Wednesday, the Chicago City Council voted to ban plastic bags at grocery stores. The vote was 36-10.

Stores larger than 10,000-square-feet would have to comply by August 2015. Smaller stores would have until August 2016.

Stores like Mariano's Target, Gap, Jewel and Walmart will now have to comply with the ban by the end of the summer. Independent stores and restaurants will be exempt from the ban on plastic bags.

When Chicago's Health and Environmental Protection committee approved the measure last week, it cited no jobs would be affected. At that time Alderman "Proco" Joe Moreno said plastic bags are "a relic of yesterday's economy."

The city spends millions of dollars cleaning up litter, and a lot of that litter is plastic bags. Several reports state it takes more energy and resources to make paper bags. But they say the upside is paper breaks down in landfills, while plastic remains.

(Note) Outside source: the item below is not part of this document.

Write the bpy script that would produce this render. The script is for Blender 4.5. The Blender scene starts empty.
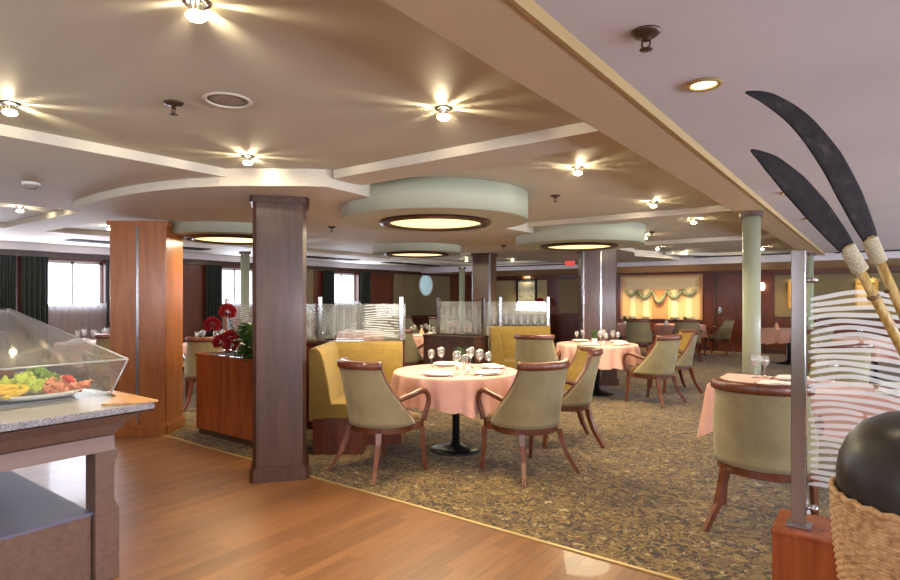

Mayor Rahm Emanuel has voiced his support for the ban.

Some shoppers say they are willing to make the change for the sake of eliminating pollution.

"It causes too many problems. When you are driving on the streets, they get stick on the front of your car. It's a good thing if they take it away," one shopper told FOX 32's Joanie Lum.

Others shoppers said they prefer plastic bags.

"Depending on how much you put in the paper bags, they tear quickly. So, they will have to double them each time. But I guess it will be better for the environment."

After the vote, the American Progressive Bag Alliance released a statement saying in part, "At a time when Chicago is troubled by rising crime and budget shortfalls, it is unbelievable that the city's aldermen and the mayor would choose to advance a misguided policy that will achieve no environmental benefit and, at the same time, harm businesses and consumers. This legislation, based on misinformation and photo-op politics, threatens a manufacturing industry that employs 30,800 Americans, including 3,000 people in Illinois."

"Even environmentalists agree that this bill is bad public policy.